Di male in peggio ecco la Lervig Sommerøl (4,7%), commercializzata in una bella lattina che abbiamo sicuramente apprezzato più del suo contenuto; se vi aspettate una profumata e beverina birra estiva (Sommer),  magari ricca di scorza d'agrumi, ne resterete delusi. E' invece una lager molto blanda, della quale è difficile cogliere gli aromi bevendo direttamente dalla lattina, ma è il gusto a calare il verdetto definitivo: metallica, acquosa, amaro poco gradevole tra erbaceo e gomma bruciata. Mi consola solo parzialmente l'averla bevuta per dissetarmi dai quasi dieci chilometri percorsi a piedi per raggiungere e tornare dalla vetta del massiccio roccioso chiamato "il pulpito". C'è dunque una profonda differenza tra una parte della produzione Lervig che non si discosta molto da prodotti industriali privi di gusto a quella delle sue altre linee.

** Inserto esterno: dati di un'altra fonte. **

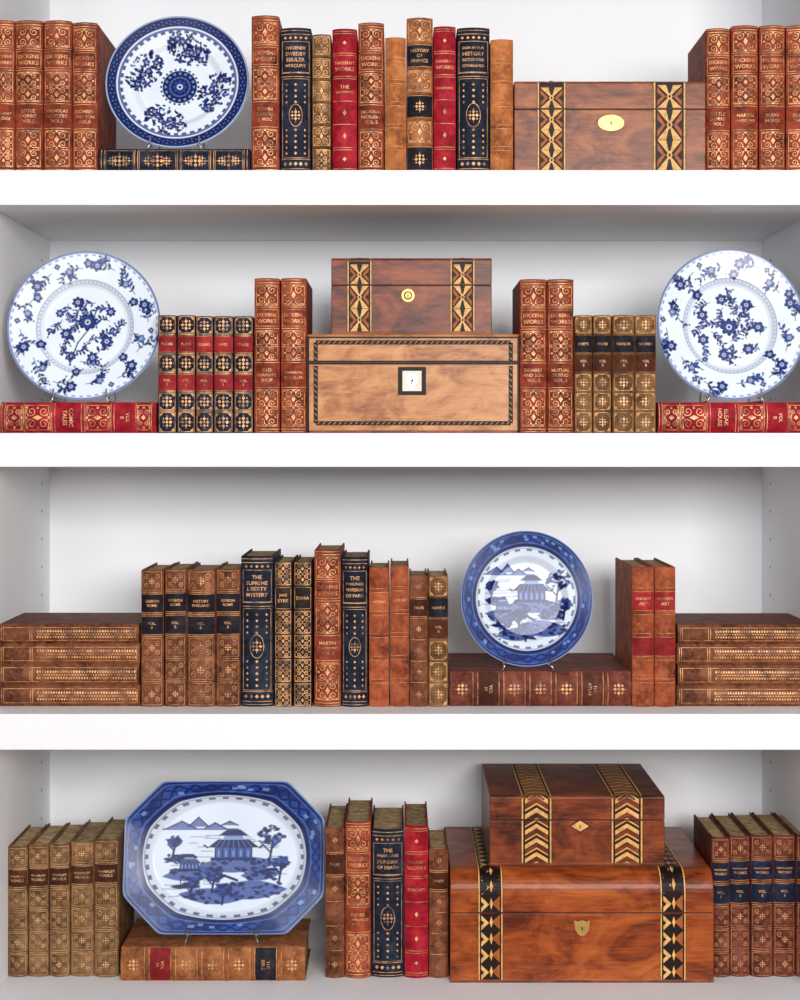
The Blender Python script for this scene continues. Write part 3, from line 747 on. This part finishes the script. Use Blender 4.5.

Per bere qualcosa di decente dovete passare alla linea "americana", almeno secondo i nomi delle birre. 
Dal basso verso l'alto del nostro indice di gradimento ecco la Johnny Low, una low alcool (2.5%) India Pale Ale che ci ha incuriosito e che abbiamo trovato nel reparto refrigerato di un supermercato. La ricetta prevede malti Pilsner e Crystal, luppoli Cascade, Simcoe e Citra. Di colore dorato pallido, quasi limpido, ha uno spiccato aroma di limone e di lime, pulito ma pericolosamente vicino al confine del "detersivo per piatti" al limone. Priva di una qualsiasi base maltata, molto poco carbonata, passa da un imbocco acquoso alla scorza di limone/lime, per un risultato finale poco apprezzabile che la rende vicina alla limonata. Per dissetarsi, meglio comunque questa della Sommerøl. 
Il livello sale con la Lucky Jack  (4,7%), che come detto in precedenza dovrebbe essere la prima ricetta che Mike Murphy ha realizzato alla Lervig.  Pilsner e Crystal i malti, Amarillo, Chinook e Citra i luppoli. Bel colore oro arancio e naso pulito, ammiccante ed elegante con mandarino, arancio e leggeri sentori di pino ed erbacei. Ottime premesse un po' deluse in bocca, dove manca l'intensità dell'aroma. Pane, cereali, arancio e pesca con un finale che vira verso l'erbaceo; leggera, pulita e poco carbonata, non fa gridare al miracolo ma è senz'altro una di quelle birre che vorresti sempre trovare sulla scaffale di un supermercato.  E' anche di disponibile nell'americanissimo six pack, oltre che in lattina.
Chiudiamo questa rassegna della produzione Lervig "< 4,7%" con quella che ci ha più favorevolmente impressionato, ovvero la Hoppy Joe (4,7%), un'American Red Ale dal bel colore ambrato carico con riflessi rossastri.  Malti Pale, Caramel e Chocolate, luppoli Chinook, Simcoe e Nelson Sauvin. Profuma di pompelmo con leggeri sentori di aghi di pino e di toffee. In bocca ha un bell'equilibrio tra caramello, biscotto e pompelmo e sfocia in un finale "zesty" corto ma abbastanza intenso. Colpisce soprattutto per una gran bella secchezza che allontana qualsiasi timore di una "red ale" sciropposa o troppo caramellosa. Al contrario di molte altre birre norvegesi bevute, qui il gusto supera decisamente le aspettative create dall'aroma. Mediamente carbonata e facilissima da bere, l'abbiamo trovata molto gradevole sia in bottiglia che alla spina.